Il s’agit donc de convoquer un tel auteur demeuré au second rang si l’on veut comprendre la mise en œuvre, à travers la littérature de masse, de la diffusion à grande échelle de ces stéréotypes, sursauts phobiques et visions sans nuances qui formèrent une bonne part de l’idéologie française entre 1890 et 1914. On en vient d’ailleurs à se demander si le jeune Louis Destouches n’aurait pas été imprégné, parmi les porte-voix du « péril jaune », par ce Danrit, au point de ruminer jusqu’au tomber de rideau de son Rigodon le déferlement des Chinois vers Cognac… Il y a là, peut-être, un beau sujet de thèse.

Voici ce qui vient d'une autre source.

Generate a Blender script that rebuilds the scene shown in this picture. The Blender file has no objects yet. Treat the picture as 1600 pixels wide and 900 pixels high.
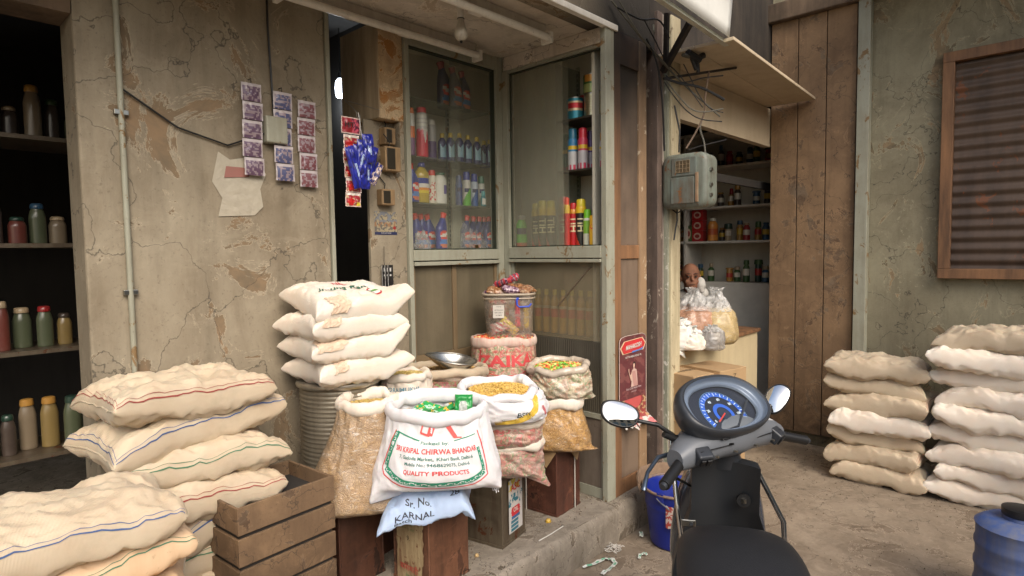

Malgré ses quelques maladresses d’écriture (mais Mabire aurait sans doute retravaillé son style s’il en avait eu le temps) et un léger déséquilibre dans le dosage des chapitres (des ouvrages qui, bien que présentés comme « importants », sont pesés emballés en une page ou deux), ce mince volume parfaitement documenté ravira les amateurs de curiosa et de petits maîtres oubliés. Il rend également justice à ce singulier personnage, mal-aimé de ses chefs pour son franc-parler, jugé subversif pour ses opinions, et négligé par la postérité. Sans doute la littérature, maîtresse des plus exigeantes, n’avait-elle pas supporté qu’il se fût contenté de lui consacrer du temps, au lieu de lui donner sa vie ainsi qu’il le fit pour « l’officielle », sa patrie…

Frédéric SAENEN

Jean Mabire, Driant Danrit, Le Polémarque, 100 pp., 12 €.